Current issues in my head: University.

I pretty much have to pick where i want to go within the next couple days and i'm stuck between two. One of them has a good name, good rep and my family wants me to choose this one BUT i don't like it, it's not a place i can see myself in, they're a little old fashioned and have traditions and is a little...preppy. The other people look down on and automatically deter you from choosing that place because it's "boring" and doesn't have as good a rep as the other choice BUT i like it, there's such a variety of people there, i don't care that it's in the middle of nowhere and there's not a lot of things to do. I can see myself there. I can see myself fitting in. There's an argument that the first will give me better career opportunities after because of the name but i think i would prefer to enjoy the next 4/5 years of my life rather than look back and regret it because for all i know i'm not going to get a job related to my degree, i've chosen my degree because i like it, not because this is necessarily what i want to do forever.

In my head, the decision is made but in reality i don't want to disappoint my family or make people look down at me for choosing to go for the lesser place.

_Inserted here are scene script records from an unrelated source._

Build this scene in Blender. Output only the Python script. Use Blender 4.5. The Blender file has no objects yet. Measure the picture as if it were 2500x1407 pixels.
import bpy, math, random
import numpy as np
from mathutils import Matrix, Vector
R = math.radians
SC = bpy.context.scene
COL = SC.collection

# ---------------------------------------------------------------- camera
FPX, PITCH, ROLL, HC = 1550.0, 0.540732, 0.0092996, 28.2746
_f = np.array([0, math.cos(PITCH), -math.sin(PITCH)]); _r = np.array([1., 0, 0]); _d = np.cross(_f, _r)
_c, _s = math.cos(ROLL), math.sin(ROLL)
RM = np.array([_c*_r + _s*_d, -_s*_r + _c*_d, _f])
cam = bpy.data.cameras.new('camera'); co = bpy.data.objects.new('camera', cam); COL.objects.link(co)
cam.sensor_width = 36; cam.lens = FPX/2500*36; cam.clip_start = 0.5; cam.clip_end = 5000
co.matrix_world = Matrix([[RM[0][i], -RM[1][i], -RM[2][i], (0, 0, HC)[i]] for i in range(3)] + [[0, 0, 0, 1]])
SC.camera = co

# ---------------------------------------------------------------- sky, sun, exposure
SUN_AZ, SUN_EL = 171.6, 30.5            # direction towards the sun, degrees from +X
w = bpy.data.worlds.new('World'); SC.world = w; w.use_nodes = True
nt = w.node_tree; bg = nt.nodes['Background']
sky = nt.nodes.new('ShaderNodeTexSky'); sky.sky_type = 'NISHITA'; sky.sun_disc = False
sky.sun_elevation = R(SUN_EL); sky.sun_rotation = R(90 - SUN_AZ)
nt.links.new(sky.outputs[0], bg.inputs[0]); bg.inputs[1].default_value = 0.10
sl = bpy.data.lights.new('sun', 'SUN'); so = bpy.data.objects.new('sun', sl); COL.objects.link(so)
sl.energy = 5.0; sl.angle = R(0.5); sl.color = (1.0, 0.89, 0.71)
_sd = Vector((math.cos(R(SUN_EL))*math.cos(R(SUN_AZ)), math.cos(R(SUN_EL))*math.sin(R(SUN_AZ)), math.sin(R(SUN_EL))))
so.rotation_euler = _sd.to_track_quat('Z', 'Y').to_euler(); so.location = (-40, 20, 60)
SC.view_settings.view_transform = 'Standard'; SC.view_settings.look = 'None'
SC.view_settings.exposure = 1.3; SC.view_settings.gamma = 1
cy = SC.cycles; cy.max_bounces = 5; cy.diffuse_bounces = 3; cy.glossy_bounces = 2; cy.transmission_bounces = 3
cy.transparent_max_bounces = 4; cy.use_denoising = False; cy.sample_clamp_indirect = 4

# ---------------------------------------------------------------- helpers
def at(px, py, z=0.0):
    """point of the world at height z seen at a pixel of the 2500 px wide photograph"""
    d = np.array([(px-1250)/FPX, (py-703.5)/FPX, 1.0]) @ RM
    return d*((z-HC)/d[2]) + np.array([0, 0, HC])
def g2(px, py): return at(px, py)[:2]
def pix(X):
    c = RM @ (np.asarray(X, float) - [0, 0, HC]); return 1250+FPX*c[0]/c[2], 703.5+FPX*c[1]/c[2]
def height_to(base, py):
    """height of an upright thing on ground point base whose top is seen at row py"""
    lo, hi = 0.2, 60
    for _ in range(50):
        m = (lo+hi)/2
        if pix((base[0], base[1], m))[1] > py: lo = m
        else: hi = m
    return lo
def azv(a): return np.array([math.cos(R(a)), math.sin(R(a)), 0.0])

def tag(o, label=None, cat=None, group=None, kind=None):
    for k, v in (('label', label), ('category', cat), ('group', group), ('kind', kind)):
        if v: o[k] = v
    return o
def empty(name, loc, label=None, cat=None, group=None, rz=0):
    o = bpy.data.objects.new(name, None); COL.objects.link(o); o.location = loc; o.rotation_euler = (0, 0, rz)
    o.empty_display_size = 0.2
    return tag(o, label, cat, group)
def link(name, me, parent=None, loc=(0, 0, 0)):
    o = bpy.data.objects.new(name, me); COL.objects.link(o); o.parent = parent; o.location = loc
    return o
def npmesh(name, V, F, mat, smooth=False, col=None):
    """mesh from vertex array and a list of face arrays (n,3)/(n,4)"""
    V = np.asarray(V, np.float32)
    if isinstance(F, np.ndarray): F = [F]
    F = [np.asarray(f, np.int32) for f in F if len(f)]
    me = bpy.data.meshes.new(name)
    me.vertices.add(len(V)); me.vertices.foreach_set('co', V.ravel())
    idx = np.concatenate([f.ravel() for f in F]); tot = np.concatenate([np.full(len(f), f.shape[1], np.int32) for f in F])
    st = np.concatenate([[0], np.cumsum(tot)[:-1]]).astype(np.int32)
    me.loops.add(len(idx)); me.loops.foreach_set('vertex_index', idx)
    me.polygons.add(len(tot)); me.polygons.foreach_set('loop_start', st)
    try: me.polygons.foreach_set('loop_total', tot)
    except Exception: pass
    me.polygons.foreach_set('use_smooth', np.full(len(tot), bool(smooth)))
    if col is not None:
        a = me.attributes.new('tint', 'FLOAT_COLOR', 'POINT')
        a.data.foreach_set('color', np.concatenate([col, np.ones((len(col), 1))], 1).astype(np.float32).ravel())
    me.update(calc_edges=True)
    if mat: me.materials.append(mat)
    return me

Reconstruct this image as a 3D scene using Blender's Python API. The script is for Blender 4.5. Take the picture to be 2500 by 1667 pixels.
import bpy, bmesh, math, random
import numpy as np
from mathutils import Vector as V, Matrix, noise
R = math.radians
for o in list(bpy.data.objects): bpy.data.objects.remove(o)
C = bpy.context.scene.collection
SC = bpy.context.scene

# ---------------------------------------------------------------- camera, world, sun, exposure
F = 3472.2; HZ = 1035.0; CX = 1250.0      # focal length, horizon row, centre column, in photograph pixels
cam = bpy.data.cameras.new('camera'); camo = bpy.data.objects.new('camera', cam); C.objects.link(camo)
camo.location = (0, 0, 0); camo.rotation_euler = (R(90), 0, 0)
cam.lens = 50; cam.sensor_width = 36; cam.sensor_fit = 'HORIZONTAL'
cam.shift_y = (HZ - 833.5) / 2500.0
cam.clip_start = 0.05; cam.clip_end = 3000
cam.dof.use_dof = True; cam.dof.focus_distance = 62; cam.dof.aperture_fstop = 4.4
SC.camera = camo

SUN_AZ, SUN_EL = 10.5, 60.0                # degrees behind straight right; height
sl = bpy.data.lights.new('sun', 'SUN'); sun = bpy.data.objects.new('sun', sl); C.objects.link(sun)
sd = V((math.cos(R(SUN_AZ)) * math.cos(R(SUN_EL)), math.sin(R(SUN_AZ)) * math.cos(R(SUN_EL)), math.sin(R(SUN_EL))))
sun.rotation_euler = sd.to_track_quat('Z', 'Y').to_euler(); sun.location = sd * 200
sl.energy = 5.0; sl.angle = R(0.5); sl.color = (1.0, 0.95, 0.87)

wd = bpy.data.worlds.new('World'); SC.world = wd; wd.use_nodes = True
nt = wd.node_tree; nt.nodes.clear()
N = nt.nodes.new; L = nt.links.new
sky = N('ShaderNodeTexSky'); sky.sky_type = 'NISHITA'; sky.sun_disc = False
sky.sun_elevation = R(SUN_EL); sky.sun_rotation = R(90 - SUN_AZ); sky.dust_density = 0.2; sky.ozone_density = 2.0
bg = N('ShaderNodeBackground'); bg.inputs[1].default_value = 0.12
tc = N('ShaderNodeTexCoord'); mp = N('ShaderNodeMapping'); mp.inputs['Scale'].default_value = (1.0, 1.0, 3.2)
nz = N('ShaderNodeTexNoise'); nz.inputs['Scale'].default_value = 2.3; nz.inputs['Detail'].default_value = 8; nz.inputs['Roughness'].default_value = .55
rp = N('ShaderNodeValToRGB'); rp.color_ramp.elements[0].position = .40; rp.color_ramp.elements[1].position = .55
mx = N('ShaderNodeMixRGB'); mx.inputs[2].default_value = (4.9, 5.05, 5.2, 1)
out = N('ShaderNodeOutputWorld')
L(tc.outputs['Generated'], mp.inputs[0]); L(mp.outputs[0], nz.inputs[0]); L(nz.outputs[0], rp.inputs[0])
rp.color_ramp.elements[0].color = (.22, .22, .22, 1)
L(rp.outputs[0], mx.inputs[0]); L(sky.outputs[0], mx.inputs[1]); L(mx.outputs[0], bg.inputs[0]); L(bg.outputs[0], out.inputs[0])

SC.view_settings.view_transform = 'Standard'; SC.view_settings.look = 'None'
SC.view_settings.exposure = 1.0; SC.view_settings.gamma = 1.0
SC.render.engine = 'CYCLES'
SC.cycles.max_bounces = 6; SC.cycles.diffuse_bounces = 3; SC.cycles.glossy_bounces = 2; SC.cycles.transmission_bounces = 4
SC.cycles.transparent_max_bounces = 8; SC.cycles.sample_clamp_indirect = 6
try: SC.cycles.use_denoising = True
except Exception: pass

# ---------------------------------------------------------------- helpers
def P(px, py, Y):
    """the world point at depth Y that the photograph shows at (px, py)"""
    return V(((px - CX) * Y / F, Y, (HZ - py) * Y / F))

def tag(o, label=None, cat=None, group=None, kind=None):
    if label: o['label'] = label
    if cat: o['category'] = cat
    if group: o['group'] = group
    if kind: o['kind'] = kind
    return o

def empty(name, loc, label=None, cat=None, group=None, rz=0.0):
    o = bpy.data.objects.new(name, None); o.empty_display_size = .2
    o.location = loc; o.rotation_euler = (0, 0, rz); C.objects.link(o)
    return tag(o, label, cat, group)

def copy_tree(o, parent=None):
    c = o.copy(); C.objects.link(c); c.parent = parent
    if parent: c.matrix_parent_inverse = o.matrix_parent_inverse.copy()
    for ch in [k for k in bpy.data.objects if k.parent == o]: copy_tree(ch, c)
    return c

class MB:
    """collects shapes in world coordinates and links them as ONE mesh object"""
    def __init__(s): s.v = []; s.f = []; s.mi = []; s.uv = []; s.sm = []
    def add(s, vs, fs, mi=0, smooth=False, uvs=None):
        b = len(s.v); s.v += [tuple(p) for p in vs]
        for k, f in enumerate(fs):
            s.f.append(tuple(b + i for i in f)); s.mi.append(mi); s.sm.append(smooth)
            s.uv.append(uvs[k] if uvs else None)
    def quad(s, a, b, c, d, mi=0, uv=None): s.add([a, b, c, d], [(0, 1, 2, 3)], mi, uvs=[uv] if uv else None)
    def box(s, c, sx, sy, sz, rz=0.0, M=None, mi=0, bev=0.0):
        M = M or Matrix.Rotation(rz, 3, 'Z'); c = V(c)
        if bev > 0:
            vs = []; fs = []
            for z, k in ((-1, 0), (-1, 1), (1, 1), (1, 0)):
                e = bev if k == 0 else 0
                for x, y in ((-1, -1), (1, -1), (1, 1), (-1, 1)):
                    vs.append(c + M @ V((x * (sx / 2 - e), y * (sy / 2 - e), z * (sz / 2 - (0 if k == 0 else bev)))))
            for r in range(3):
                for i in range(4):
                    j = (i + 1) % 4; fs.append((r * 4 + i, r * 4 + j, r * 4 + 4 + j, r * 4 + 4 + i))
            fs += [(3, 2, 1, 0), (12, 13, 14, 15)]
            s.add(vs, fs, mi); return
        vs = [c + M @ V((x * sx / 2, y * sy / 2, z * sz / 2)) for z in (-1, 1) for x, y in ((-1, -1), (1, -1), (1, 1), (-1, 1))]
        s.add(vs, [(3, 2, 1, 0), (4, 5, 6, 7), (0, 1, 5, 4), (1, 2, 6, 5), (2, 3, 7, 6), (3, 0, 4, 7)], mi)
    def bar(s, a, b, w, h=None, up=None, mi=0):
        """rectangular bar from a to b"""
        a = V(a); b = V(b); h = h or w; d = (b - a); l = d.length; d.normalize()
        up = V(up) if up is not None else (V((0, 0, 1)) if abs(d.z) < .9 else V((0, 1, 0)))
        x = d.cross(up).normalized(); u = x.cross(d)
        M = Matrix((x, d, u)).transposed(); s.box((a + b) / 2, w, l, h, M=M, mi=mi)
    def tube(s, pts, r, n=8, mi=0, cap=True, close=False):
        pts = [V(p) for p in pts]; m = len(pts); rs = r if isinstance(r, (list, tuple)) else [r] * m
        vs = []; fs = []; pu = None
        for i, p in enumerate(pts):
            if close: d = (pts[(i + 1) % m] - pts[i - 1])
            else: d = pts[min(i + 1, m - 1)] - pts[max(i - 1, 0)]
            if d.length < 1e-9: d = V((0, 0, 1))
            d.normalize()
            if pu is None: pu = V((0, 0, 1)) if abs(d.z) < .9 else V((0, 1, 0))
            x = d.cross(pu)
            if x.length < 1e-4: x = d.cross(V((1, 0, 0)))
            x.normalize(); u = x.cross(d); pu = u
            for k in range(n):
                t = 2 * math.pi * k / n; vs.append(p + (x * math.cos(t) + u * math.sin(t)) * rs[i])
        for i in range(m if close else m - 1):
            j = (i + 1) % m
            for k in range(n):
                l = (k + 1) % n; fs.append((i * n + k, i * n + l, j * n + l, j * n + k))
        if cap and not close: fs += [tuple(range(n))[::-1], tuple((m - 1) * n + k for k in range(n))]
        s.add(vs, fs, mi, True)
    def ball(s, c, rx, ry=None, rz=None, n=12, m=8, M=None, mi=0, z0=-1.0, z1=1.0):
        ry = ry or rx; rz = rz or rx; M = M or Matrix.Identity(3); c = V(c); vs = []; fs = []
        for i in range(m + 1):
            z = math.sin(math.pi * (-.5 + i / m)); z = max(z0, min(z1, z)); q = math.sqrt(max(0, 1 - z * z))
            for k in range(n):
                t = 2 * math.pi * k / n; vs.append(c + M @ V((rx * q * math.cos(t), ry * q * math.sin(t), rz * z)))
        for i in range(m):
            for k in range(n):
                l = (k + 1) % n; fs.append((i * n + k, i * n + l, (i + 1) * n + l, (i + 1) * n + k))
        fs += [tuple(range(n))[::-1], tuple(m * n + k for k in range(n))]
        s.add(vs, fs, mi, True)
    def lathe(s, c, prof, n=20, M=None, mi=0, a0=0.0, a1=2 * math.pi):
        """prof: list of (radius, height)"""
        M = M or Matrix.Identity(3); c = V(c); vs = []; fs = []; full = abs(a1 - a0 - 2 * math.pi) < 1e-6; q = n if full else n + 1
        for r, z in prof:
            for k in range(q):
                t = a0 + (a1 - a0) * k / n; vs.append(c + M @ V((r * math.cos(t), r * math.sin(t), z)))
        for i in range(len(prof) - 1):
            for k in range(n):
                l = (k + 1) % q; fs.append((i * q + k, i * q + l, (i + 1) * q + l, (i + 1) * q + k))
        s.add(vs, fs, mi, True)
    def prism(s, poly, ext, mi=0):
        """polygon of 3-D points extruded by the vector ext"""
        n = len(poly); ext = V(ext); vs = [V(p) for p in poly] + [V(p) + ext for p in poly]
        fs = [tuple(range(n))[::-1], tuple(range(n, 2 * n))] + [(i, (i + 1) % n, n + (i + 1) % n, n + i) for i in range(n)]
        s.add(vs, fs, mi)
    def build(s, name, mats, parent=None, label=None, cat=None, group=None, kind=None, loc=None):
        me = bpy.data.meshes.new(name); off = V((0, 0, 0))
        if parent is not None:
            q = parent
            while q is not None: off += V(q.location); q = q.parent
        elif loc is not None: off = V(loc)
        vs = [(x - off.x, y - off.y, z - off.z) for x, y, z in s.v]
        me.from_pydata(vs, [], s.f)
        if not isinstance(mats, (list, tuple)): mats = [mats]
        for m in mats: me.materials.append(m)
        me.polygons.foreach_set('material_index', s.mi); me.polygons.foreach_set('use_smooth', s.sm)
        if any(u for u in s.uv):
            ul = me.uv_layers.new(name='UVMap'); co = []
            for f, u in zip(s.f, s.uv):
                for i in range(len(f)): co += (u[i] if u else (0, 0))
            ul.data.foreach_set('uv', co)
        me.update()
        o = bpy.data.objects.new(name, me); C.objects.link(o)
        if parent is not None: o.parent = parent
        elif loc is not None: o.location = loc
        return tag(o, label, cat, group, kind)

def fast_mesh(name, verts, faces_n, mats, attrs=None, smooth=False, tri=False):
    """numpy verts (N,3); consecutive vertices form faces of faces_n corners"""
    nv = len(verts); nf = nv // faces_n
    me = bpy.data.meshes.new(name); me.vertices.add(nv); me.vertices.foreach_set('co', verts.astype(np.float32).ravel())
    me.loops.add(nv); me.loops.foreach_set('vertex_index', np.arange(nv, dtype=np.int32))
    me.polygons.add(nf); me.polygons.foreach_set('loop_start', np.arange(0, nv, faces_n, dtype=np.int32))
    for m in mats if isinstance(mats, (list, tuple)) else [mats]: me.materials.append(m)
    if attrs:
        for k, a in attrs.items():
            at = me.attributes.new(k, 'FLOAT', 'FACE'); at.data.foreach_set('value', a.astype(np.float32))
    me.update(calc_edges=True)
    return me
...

I'll figure it out eventually, i just needed to write it down because it's tearing me apart.
 
Hey there! I just wanted to congratulate you on your current weight loss!!! I just started on here too, and just hoping to stick with it. One thing that has helped me was an online calorie counter. I am able to figure out exactly what I am eating and be able to spread what I need throughout the day. The one I used is on a site called WebMD, it also has a fitness/activity calculator.

As far as you college search goes, you have to do what is best for you. I am in college right now and have changed my major. My parents did not envision that for me, but what I was doing did not make me happy. It kind of ties in to the story you told with your cousin at the restaurant. From that experience you definitely know what is best for you!